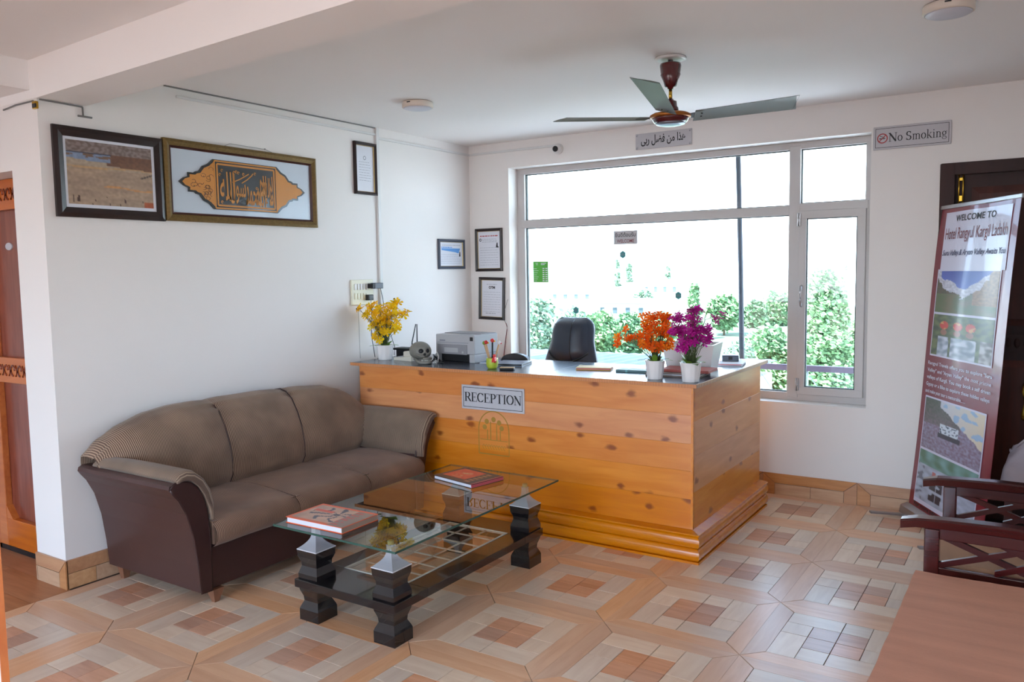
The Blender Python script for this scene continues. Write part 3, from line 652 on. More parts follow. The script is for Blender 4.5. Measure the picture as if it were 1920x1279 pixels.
# reddish hall door at the far left
D2 = struct(MB().box(-1.09, -.27, -3.268, -3.24, .03, 2.062), 'door_2', M['doorred'])
stl = MB().box(-.95, -.865, -3.305, -3.268, .03, 2.06, .004).box(-.355, -.27, -3.305, -3.268, .03, 2.06, .004)
build(stl, 'stile', M['doororange'], D2)
build(MB().box(-1.09, -.95, -3.30, -3.268, 0, 2.06, .004), 'door_jamb', M['doororange'], D2)
for z0, z1 in ((.03, .19), (.965, 1.105), (1.90, 2.06)):
    rl = build(MB().box(-.87, -.35, -3.303, -3.268, z0, z1, .004), 'rail', M['doororange'], D2)
    cv = MB(); zc = (z0 + z1) / 2
    if z0 > .5:
        for k in range(7):
            x = -.83 + k * .072
            cv.tube([(x + .02 * math.cos(t * .7), -3.304, zc + .028 * math.sin(t * .7)) for t in range(8)], .006, 6)
            cv.tube([(x + .03, -3.304, zc - .03), (x + .045, -3.304, zc), (x + .03, -3.304, zc + .03)], .005, 6)
        build(cv, 'carving', M['doorred'], rl)
cr = MB()
for (xa, xb, za, zb) in ((-.865, -.80, .19, .26), (-.42, -.355, .19, .26)):
    cr.prism([(xa, za), (xb, za), ((xa if xa < -.6 else xb), zb)], 'Y', -3.303, -3.268)
build(cr, 'corner_bracket', M['doororange'], D2)
build(MB().xf(Matrix.Identity(4)).prism([(-.705 + .035 * math.cos(t * PI / 10), 1.708 + .02 * math.sin(t * PI / 10)) for t in range(20)], 'Y', -3.275, -3.268), 'number_plate', M['silver'], D2)
build(MB().box(-1.09, -.27, -3.30, -3.22, 0, .028), 'threshold', M['blackmat'], D2)

# ------------------------------------------------------------------ reception desk
DK = thing('reception_desk', 'varnished knotty pine reception desk with a dark top and rounded plinth', 'desk', (1.3, -1.0, 0))
zs = [.165, .325, .475, .62, .77, .917]
for a, b in zip(zs[:-1], zs[1:]):
    build(MB().box(.146, 2.490, -1.5, -1.482, a + .0002, b - .0002, .0007), 'plank', M['pine'], DK)
zs2 = [.165, .36, .55, .735, .917]
for a, b in zip(zs2[:-1], zs2[1:]):
    build(MB().box(2.474, 2.492, -1.4815, -.31, a + .0002, b - .0002, .0007), 'plank', M['pineY'], DK)
build(MB().box(.150, 2.473, -1.481, -.86, .02, .917).box(1.96, 2.473, -.86, -.312, .02, .917), 'carcass', M['pine'], DK)
build(MB().box(2.482, 2.4935, -1.5015, -1.490, .166, .916), 'corner_bead', M['pineround'], DK)
def round_prof(z0, z1, o, d=.024, n=12):
    r = (z1 - z0) / 2; zc = (z0 + z1) / 2
    return [(o - d + d * math.cos(-PI / 2 + PI * i / n) * 1.0, zc + r * math.sin(-PI / 2 + PI * i / n)) for i in range(n + 1)]
def plinth(z0, z1, ex, prof):
    # prof returns list of (offset outward from body face, z); swept round the front and the side with a mitre
    P = prof; n = len(P); vs = []
    for off, z in P: vs.append((.10, -1.5 - off, z))
    for off, z in P: vs.append((2.490 + off, -1.5 - off, z))
    for off, z in P: vs.append((2.490 + off, -.31 + .0, z))
    return vs, [(k * n + i, k * n + i + 1, (k + 1) * n + i + 1, (k + 1) * n + i) for k in (0, 1) for i in range(n - 1)] + [tuple(range(n)), tuple(range(2 * n, 3 * n))[::-1]]
for nm, P in (('base_strip', [(0, 0), (.055, 0), (.055, .012), (0, .012)]),
              ('moulding', [(0, .012)] + round_prof(.012, .08, .060) + [(0, .08)]),
              ('moulding', [(0, .08)] + round_prof(.08, .148, .060) + [(0, .148)]),
              ('plinth_cap', [(0, .148), (.056, .148), (.059, .153), (.056, .158), (.004, .165), (0, .165)])):
    vs, fs = plinth(0, 0, 0, P); m = MB(); m.add(vs, fs, smooth=False)
    pz = build(m, nm, M['pineround'], DK)
# L-shaped top
def Lpoly(e): return [(.09 - e + .003, -1.525 - e), (2.515 + e, -1.525 - e), (2.515 + e, -.24 + e), (1.93 - e, -.24 + e), (1.93 - e, -.84 + e), (.09 - e + .003, -.84 + e)]
build(MB().prism(Lpoly(-.004), 'Z', .9175, .937), 'desktop', M['laminate'], DK)
build(MB().box(.088, 2.520, -1.529, -1.521, .917, .9365, .001), 'edge_strip', M['edge'], DK)
build(MB().box(2.511, 2.5195, -1.5205, -.238, .917, .9365, .001), 'edge_strip', M['edgeY'], DK)
build(MB().box(1.555, 1.558, -1.515, -.85, .937, .9376), 'joint_line', M['blackmat'], DK)
# emblem printed on the front
em = MB(); P0 = (1.236, -1.5006, .426)
pts = [(-.11, 0), (-.11, .15)] + arc(0, .15, .11, .115, 180, 0, 18) + [(.11, 0), (-.11, 0)]
ribbon(em, pts, P0, X_, Z_, .007, .007)
for (cx, cz) in ((-.05, .20), (-.065, .165), (0, .215), (.04, .198), (.058, .165)): em.add([(P0[0] + cx + .016 * math.cos(t * PI / 8), -1.5006, P0[2] + cz + .016 * math.sin(t * PI / 8)) for t in range(16)], [tuple(range(16))])
for (cx, zt) in ((-.045, .15), (-.022, .20), (.022, .19), (.048, .15)):
    ribbon(em, [(cx, .09), (cx, zt)], P0, X_, Z_, .007, .007)
ribbon(em, [(-.1, .088), (.1, .088)], P0, X_, Z_, .004, .004)
for k in range(9): ribbon(em, arc(-.075 + k * .019, .045, .007, .013, 0, 300, 8), P0, X_, Z_, .003, .003)
build(em, 'emblem', M['emblem'], DK, label='faded green arch emblem with round trees')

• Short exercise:
Return the listing above in full and without alteration, excluding its pictures.

• Solution below:
The Blender Python script for this scene continues. Write part 3, from line 652 on. More parts follow. The script is for Blender 4.5. Measure the picture as if it were 1920x1279 pixels.
# reddish hall door at the far left
D2 = struct(MB().box(-1.09, -.27, -3.268, -3.24, .03, 2.062), 'door_2', M['doorred'])
stl = MB().box(-.95, -.865, -3.305, -3.268, .03, 2.06, .004).box(-.355, -.27, -3.305, -3.268, .03, 2.06, .004)
build(stl, 'stile', M['doororange'], D2)
build(MB().box(-1.09, -.95, -3.30, -3.268, 0, 2.06, .004), 'door_jamb', M['doororange'], D2)
for z0, z1 in ((.03, .19), (.965, 1.105), (1.90, 2.06)):
    rl = build(MB().box(-.87, -.35, -3.303, -3.268, z0, z1, .004), 'rail', M['doororange'], D2)
    cv = MB(); zc = (z0 + z1) / 2
    if z0 > .5:
        for k in range(7):
            x = -.83 + k * .072
            cv.tube([(x + .02 * math.cos(t * .7), -3.304, zc + .028 * math.sin(t * .7)) for t in range(8)], .006, 6)
            cv.tube([(x + .03, -3.304, zc - .03), (x + .045, -3.304, zc), (x + .03, -3.304, zc + .03)], .005, 6)
        build(cv, 'carving', M['doorred'], rl)
cr = MB()
for (xa, xb, za, zb) in ((-.865, -.80, .19, .26), (-.42, -.355, .19, .26)):
    cr.prism([(xa, za), (xb, za), ((xa if xa < -.6 else xb), zb)], 'Y', -3.303, -3.268)
build(cr, 'corner_bracket', M['doororange'], D2)
build(MB().xf(Matrix.Identity(4)).prism([(-.705 + .035 * math.cos(t * PI / 10), 1.708 + .02 * math.sin(t * PI / 10)) for t in range(20)], 'Y', -3.275, -3.268), 'number_plate', M['silver'], D2)
build(MB().box(-1.09, -.27, -3.30, -3.22, 0, .028), 'threshold', M['blackmat'], D2)

# ------------------------------------------------------------------ reception desk
DK = thing('reception_desk', 'varnished knotty pine reception desk with a dark top and rounded plinth', 'desk', (1.3, -1.0, 0))
zs = [.165, .325, .475, .62, .77, .917]
for a, b in zip(zs[:-1], zs[1:]):
    build(MB().box(.146, 2.490, -1.5, -1.482, a + .0002, b - .0002, .0007), 'plank', M['pine'], DK)
zs2 = [.165, .36, .55, .735, .917]
for a, b in zip(zs2[:-1], zs2[1:]):
    build(MB().box(2.474, 2.492, -1.4815, -.31, a + .0002, b - .0002, .0007), 'plank', M['pineY'], DK)
build(MB().box(.150, 2.473, -1.481, -.86, .02, .917).box(1.96, 2.473, -.86, -.312, .02, .917), 'carcass', M['pine'], DK)
build(MB().box(2.482, 2.4935, -1.5015, -1.490, .166, .916), 'corner_bead', M['pineround'], DK)
def round_prof(z0, z1, o, d=.024, n=12):
    r = (z1 - z0) / 2; zc = (z0 + z1) / 2
    return [(o - d + d * math.cos(-PI / 2 + PI * i / n) * 1.0, zc + r * math.sin(-PI / 2 + PI * i / n)) for i in range(n + 1)]
def plinth(z0, z1, ex, prof):
    # prof returns list of (offset outward from body face, z); swept round the front and the side with a mitre
    P = prof; n = len(P); vs = []
    for off, z in P: vs.append((.10, -1.5 - off, z))
    for off, z in P: vs.append((2.490 + off, -1.5 - off, z))
    for off, z in P: vs.append((2.490 + off, -.31 + .0, z))
    return vs, [(k * n + i, k * n + i + 1, (k + 1) * n + i + 1, (k + 1) * n + i) for k in (0, 1) for i in range(n - 1)] + [tuple(range(n)), tuple(range(2 * n, 3 * n))[::-1]]
for nm, P in (('base_strip', [(0, 0), (.055, 0), (.055, .012), (0, .012)]),
              ('moulding', [(0, .012)] + round_prof(.012, .08, .060) + [(0, .08)]),
              ('moulding', [(0, .08)] + round_prof(.08, .148, .060) + [(0, .148)]),
              ('plinth_cap', [(0, .148), (.056, .148), (.059, .153), (.056, .158), (.004, .165), (0, .165)])):
    vs, fs = plinth(0, 0, 0, P); m = MB(); m.add(vs, fs, smooth=False)
    pz = build(m, nm, M['pineround'], DK)
# L-shaped top
def Lpoly(e): return [(.09 - e + .003, -1.525 - e), (2.515 + e, -1.525 - e), (2.515 + e, -.24 + e), (1.93 - e, -.24 + e), (1.93 - e, -.84 + e), (.09 - e + .003, -.84 + e)]
build(MB().prism(Lpoly(-.004), 'Z', .9175, .937), 'desktop', M['laminate'], DK)
build(MB().box(.088, 2.520, -1.529, -1.521, .917, .9365, .001), 'edge_strip', M['edge'], DK)
build(MB().box(2.511, 2.5195, -1.5205, -.238, .917, .9365, .001), 'edge_strip', M['edgeY'], DK)
build(MB().box(1.555, 1.558, -1.515, -.85, .937, .9376), 'joint_line', M['blackmat'], DK)
# emblem printed on the front
em = MB(); P0 = (1.236, -1.5006, .426)
pts = [(-.11, 0), (-.11, .15)] + arc(0, .15, .11, .115, 180, 0, 18) + [(.11, 0), (-.11, 0)]
ribbon(em, pts, P0, X_, Z_, .007, .007)
for (cx, cz) in ((-.05, .20), (-.065, .165), (0, .215), (.04, .198), (.058, .165)): em.add([(P0[0] + cx + .016 * math.cos(t * PI / 8), -1.5006, P0[2] + cz + .016 * math.sin(t * PI / 8)) for t in range(16)], [tuple(range(16))])
for (cx, zt) in ((-.045, .15), (-.022, .20), (.022, .19), (.048, .15)):
    ribbon(em, [(cx, .09), (cx, zt)], P0, X_, Z_, .007, .007)
ribbon(em, [(-.1, .088), (.1, .088)], P0, X_, Z_, .004, .004)
for k in range(9): ribbon(em, arc(-.075 + k * .019, .045, .007, .013, 0, 300, 8), P0, X_, Z_, .003, .003)
build(em, 'emblem', M['emblem'], DK, label='faded green arch emblem with round trees')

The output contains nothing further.